This book brings together within its beautiful covers ten extremely relevant and timely articles written by world renowned scholars from multiple disciplines working on the conceptualizations of and contestations over ‘natural’ resources. The term is put within quotation marks here because the labelling suggests the existence of these resources outside of culture, something that is not of human-construction. This book contests this notion and affirms that hidden within the term natural resources are notions of property and possession, stewardship and responsibility, the right to use and appropriate, and the need for efficient management.
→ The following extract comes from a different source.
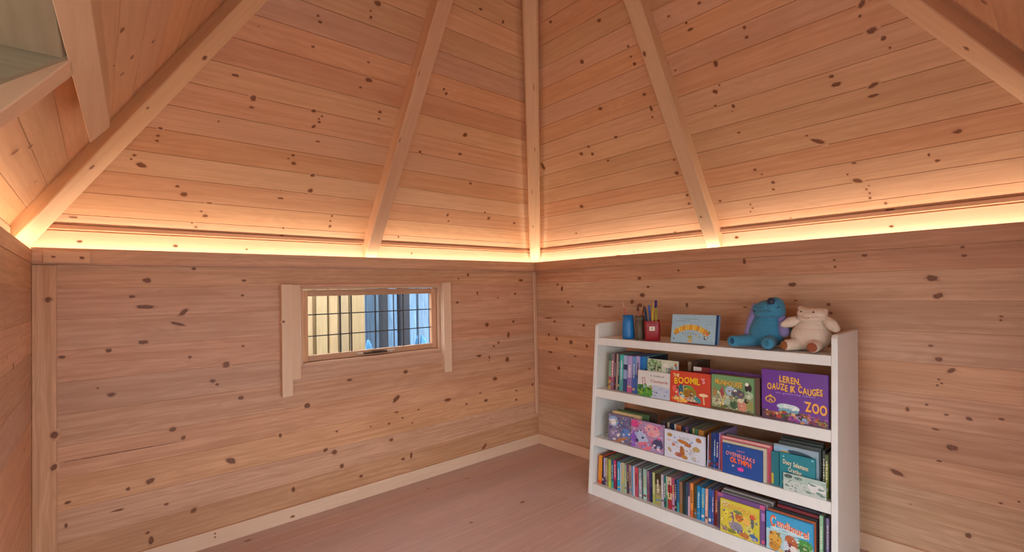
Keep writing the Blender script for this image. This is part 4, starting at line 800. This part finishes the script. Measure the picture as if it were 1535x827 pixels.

The term ‘natural resource’ is a contemporary keyword which, when examined along with words such as waste, scarcity, security, conflict, expertise and community, maps a distinctive world of meanings.
By offering a powerful challenge to the absolutist interpretations of resources, the editor of this book, Amita Baviskar, exposes how the meanings of resources lie within the cultural and political domain where power, process and practice assume formative roles in understanding resources.
Indeed, a range of scholars from geography, history and anthropology have lately moved away from materialist explanations of resources to a reemphasis of the ‘social life of things’, adding notions of value beyond the material. This body of work has also marked a shift from political ecology, which, whilst drawing attention to the unequal power of different interest groups over a certain resource, such as forests, stays largely within the materalist use value of the resources. But there is a lot more to resources than just materilist use value; almost all resources have value within a larger economy of signification which crucially shapes their modes of appropriation. Collectively known as cultural politics of resources, this genre of work has drawn attention away from the physicality of resources, rendering them a social life, and treating identities, interests and resources not as pre-determined givens but as emergent products of the practices of cultural production and reproduction. In this view, resources are not purely repositories of profit and substance but as containers of culturally held meanings and values that are so enmeshed and embedded in the physical material that in everyday life they remain inseparable.